15 Kasım 2021 Pazartesi

Kitap ve Yorgan


Müşterilerimin üst üste gelen  hasarları, verdiğim teklifler üzerine debdebeli görüşmelerim sebebiyle, gün boyu arazideydim. Kasım ayındayız ya... Dışarısı nasıldı biliyor musunuz? Buz... buz... Arabaya bin... Arabadan in... Bütün gün kurtlar sofrasında koştur babam koştur. İşten güçten farkına varmamışım. Of!.. Fena üşümüşüm... Çok fena...  Eve geldiğimde, üzerinize afiyet, nasıl bir sıtma nöbetine tutuldum anlatamam. Tir tir titriyordum. Hemen su ısıttığım gibi koca bir bardağa karışık bitki çayı doldurdum. Canım yemek falan hiiççç istemiyor. Yooo...  Canım ne istiyor biliyor musunuz?  Sadece yorgan altına girmek. O kadar... Elime çayımı, sırtıma yorganımı aldığım gibi kendimi çalışma odamdaki  yatağa attım. Kararlıyım. Elimdeki sıcak sıvıyı bitirir bitirmez uyuyacağım.

Yorganı kafama çektiğim anda aklıma ne geldi bilin bakalım? "Yoruldum ben ağalar, karar verdim, yorgancı olacam" cümlesi... Hoppala... Yok, yorganın altına girince, yorgancı olmak dururken nerden seçmişim sigortacılığı diye düşünmedim değil... Yorgancı olaydım fakir mi kalacaktım yani? Düşünmüştüm vallahi... Ben doğduğu andan itibaren cin çarpmış gibi dolanan biri olacağıma, sobasıynan, kedisi olan ve tüm gün dükkanındaki diktiği yorganın altında oturan bir yorgancı olsaydım mesela diye aklımdan geçirmiştim... Düşünsenize... Sobamın üzerindeki çay demlenirken, pilli radyomda bir türkü çalıyor olaydı...  Sıcacık dükkanımda kırkyama, saten, mermerşahi gibi kumaşlara, topdikiş, beşorta, kırlangıç, baklava, trenyolu gibi desenler işleyeydim mesela... 

İyi de ben nereden bildim bu yorgancılık vaziyetlerini şimdi... Yooo... Ben yorgancılık üstüne tek bir kitap ömrümde okumadım vallahi... Yorgan, kitap ve trenyolu derkene...  Peki eğer yorgancı olaydım, bu kadar kitap okur muydum acaba, diye düşünürkene ben... İşte o anda, aklıma gelen cümleyle, küllüm yorgancılık terimlerini nerede okuduğumu hatırladım.

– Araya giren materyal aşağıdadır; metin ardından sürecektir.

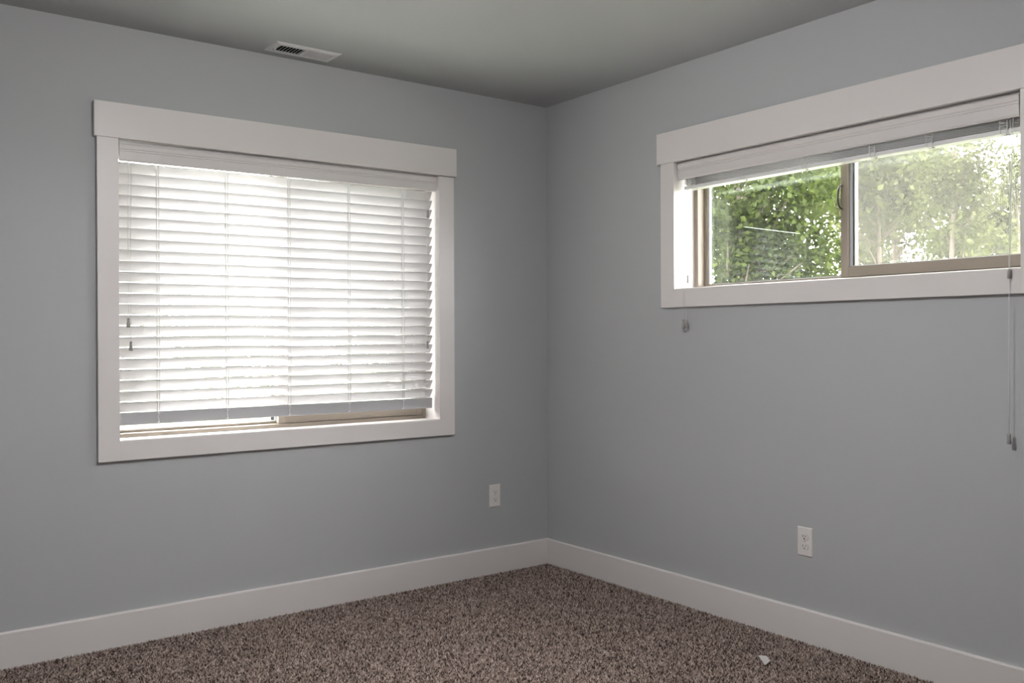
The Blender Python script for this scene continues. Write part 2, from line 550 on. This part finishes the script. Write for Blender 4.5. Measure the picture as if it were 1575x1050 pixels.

Tabii ya...  Kitapla yorganın birbirine yakın olduğunu anlatan Atilla Atalay'ın bir öyküsünde...  

Atilla Atalay'ın yazdığı gibi, acaba yorgan altında okuduğumuz kitaplar, kimsenin bilmediği efsunlu ninnilerden mi söz ederdi?  Uykudayken biz, onlar usulca kalbimizi onarırlar mıydı sahi? Allahım nasıl bir öyküydü ki? Aklım fena halde öyküye takıldı. Yok ama... O an... İnanın yataktan kalkmaya, Atilla Atalay'ın kitapları arasında o öyküyü bulmaya hiç mecalim yoktu. Yatakta bir süre yuvarlandım. Sonunda yorgana iyice sarılarak, karşımdaki kitaplığa baktım. İşte oradaydı. Kişi Başına Bir Yalnız... Bana olduğu yerden göz kırpıyordu sanki... Sürüne sürüne kalktım. Kitabı elime aldım. En son sayfalarından birini açtım. Altını çizdiğim cümlelerde aynen şöyle yazıyordu: 

"Adam olmamakla, kurtlar sofrasında yerini başkasına kaptırmakla, çaldırmakla, fakir kalmakla, yalnız ölmekle korkutmasınlar. Lazımsa yani, uyu sen şimdi... Unutma ama uyu... Ondan anlattım ben bunları..." 

Akabinde "Yoruldum ben ağalar, karar verdim, yorgancı olacam," diye aklımdan geçirdim. Du bi... Sabah ola hayrola... Unutmadan uyumam lazım şimdi.